Goal:
The entire listing is to be repeated verbatim.

Supplied material:
════════════════
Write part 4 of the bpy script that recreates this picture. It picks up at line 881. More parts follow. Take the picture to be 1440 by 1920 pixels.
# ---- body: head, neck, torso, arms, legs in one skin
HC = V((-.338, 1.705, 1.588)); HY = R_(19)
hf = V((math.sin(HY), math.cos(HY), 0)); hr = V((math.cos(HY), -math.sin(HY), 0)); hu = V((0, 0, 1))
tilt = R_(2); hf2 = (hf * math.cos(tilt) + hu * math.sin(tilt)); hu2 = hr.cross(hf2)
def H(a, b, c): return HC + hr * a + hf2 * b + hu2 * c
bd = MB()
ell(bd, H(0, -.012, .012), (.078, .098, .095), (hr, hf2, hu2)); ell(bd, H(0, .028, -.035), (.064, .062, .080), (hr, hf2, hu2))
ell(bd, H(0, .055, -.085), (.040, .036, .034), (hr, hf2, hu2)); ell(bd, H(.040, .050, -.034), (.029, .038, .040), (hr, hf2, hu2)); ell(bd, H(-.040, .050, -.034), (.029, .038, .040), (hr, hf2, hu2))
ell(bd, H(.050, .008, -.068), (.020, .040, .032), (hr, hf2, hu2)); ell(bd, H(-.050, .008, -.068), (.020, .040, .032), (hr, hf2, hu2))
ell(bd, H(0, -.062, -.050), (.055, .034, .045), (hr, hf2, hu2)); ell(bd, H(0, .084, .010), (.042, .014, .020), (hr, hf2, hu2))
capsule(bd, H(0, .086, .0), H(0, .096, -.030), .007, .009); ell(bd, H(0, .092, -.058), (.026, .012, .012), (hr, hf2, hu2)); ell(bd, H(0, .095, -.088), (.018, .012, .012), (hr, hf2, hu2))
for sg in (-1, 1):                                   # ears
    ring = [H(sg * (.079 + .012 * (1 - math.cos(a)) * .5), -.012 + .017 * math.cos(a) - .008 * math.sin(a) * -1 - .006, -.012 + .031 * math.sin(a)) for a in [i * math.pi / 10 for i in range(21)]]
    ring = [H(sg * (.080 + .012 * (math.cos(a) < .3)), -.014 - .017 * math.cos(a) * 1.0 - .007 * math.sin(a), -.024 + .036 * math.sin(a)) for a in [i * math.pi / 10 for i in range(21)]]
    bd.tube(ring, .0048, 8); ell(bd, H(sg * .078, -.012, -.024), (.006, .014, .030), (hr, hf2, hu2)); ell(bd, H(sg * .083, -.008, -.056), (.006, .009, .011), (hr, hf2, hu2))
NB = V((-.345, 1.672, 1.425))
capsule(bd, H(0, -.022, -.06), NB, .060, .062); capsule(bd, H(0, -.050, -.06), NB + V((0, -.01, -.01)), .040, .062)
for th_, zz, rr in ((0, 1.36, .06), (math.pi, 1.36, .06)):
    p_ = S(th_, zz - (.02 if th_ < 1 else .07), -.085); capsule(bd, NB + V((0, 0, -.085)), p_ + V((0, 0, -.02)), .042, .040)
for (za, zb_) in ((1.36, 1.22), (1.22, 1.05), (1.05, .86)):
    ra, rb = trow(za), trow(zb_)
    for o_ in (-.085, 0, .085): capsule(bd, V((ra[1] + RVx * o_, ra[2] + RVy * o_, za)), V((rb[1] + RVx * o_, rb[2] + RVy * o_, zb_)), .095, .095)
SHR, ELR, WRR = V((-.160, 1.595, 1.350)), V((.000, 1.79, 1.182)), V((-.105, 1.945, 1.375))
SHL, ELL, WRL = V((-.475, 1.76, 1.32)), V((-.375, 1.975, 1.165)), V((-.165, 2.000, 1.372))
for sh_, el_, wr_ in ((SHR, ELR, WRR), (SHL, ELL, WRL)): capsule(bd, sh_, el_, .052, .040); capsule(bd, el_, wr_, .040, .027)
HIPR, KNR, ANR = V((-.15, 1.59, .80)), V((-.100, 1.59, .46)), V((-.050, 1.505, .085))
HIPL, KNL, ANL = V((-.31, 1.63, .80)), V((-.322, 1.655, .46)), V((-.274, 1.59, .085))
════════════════
Finished exercise:
Write part 4 of the bpy script that recreates this picture. It picks up at line 881. More parts follow. Take the picture to be 1440 by 1920 pixels.
# ---- body: head, neck, torso, arms, legs in one skin
HC = V((-.338, 1.705, 1.588)); HY = R_(19)
hf = V((math.sin(HY), math.cos(HY), 0)); hr = V((math.cos(HY), -math.sin(HY), 0)); hu = V((0, 0, 1))
tilt = R_(2); hf2 = (hf * math.cos(tilt) + hu * math.sin(tilt)); hu2 = hr.cross(hf2)
def H(a, b, c): return HC + hr * a + hf2 * b + hu2 * c
bd = MB()
ell(bd, H(0, -.012, .012), (.078, .098, .095), (hr, hf2, hu2)); ell(bd, H(0, .028, -.035), (.064, .062, .080), (hr, hf2, hu2))
ell(bd, H(0, .055, -.085), (.040, .036, .034), (hr, hf2, hu2)); ell(bd, H(.040, .050, -.034), (.029, .038, .040), (hr, hf2, hu2)); ell(bd, H(-.040, .050, -.034), (.029, .038, .040), (hr, hf2, hu2))
ell(bd, H(.050, .008, -.068), (.020, .040, .032), (hr, hf2, hu2)); ell(bd, H(-.050, .008, -.068), (.020, .040, .032), (hr, hf2, hu2))
ell(bd, H(0, -.062, -.050), (.055, .034, .045), (hr, hf2, hu2)); ell(bd, H(0, .084, .010), (.042, .014, .020), (hr, hf2, hu2))
capsule(bd, H(0, .086, .0), H(0, .096, -.030), .007, .009); ell(bd, H(0, .092, -.058), (.026, .012, .012), (hr, hf2, hu2)); ell(bd, H(0, .095, -.088), (.018, .012, .012), (hr, hf2, hu2))
for sg in (-1, 1):                                   # ears
    ring = [H(sg * (.079 + .012 * (1 - math.cos(a)) * .5), -.012 + .017 * math.cos(a) - .008 * math.sin(a) * -1 - .006, -.012 + .031 * math.sin(a)) for a in [i * math.pi / 10 for i in range(21)]]
    ring = [H(sg * (.080 + .012 * (math.cos(a) < .3)), -.014 - .017 * math.cos(a) * 1.0 - .007 * math.sin(a), -.024 + .036 * math.sin(a)) for a in [i * math.pi / 10 for i in range(21)]]
    bd.tube(ring, .0048, 8); ell(bd, H(sg * .078, -.012, -.024), (.006, .014, .030), (hr, hf2, hu2)); ell(bd, H(sg * .083, -.008, -.056), (.006, .009, .011), (hr, hf2, hu2))
NB = V((-.345, 1.672, 1.425))
capsule(bd, H(0, -.022, -.06), NB, .060, .062); capsule(bd, H(0, -.050, -.06), NB + V((0, -.01, -.01)), .040, .062)
for th_, zz, rr in ((0, 1.36, .06), (math.pi, 1.36, .06)):
    p_ = S(th_, zz - (.02 if th_ < 1 else .07), -.085); capsule(bd, NB + V((0, 0, -.085)), p_ + V((0, 0, -.02)), .042, .040)
for (za, zb_) in ((1.36, 1.22), (1.22, 1.05), (1.05, .86)):
    ra, rb = trow(za), trow(zb_)
    for o_ in (-.085, 0, .085): capsule(bd, V((ra[1] + RVx * o_, ra[2] + RVy * o_, za)), V((rb[1] + RVx * o_, rb[2] + RVy * o_, zb_)), .095, .095)
SHR, ELR, WRR = V((-.160, 1.595, 1.350)), V((.000, 1.79, 1.182)), V((-.105, 1.945, 1.375))
SHL, ELL, WRL = V((-.475, 1.76, 1.32)), V((-.375, 1.975, 1.165)), V((-.165, 2.000, 1.372))
for sh_, el_, wr_ in ((SHR, ELR, WRR), (SHL, ELL, WRL)): capsule(bd, sh_, el_, .052, .040); capsule(bd, el_, wr_, .040, .027)
HIPR, KNR, ANR = V((-.15, 1.59, .80)), V((-.100, 1.59, .46)), V((-.050, 1.505, .085))
HIPL, KNL, ANL = V((-.31, 1.63, .80)), V((-.322, 1.655, .46)), V((-.274, 1.59, .085))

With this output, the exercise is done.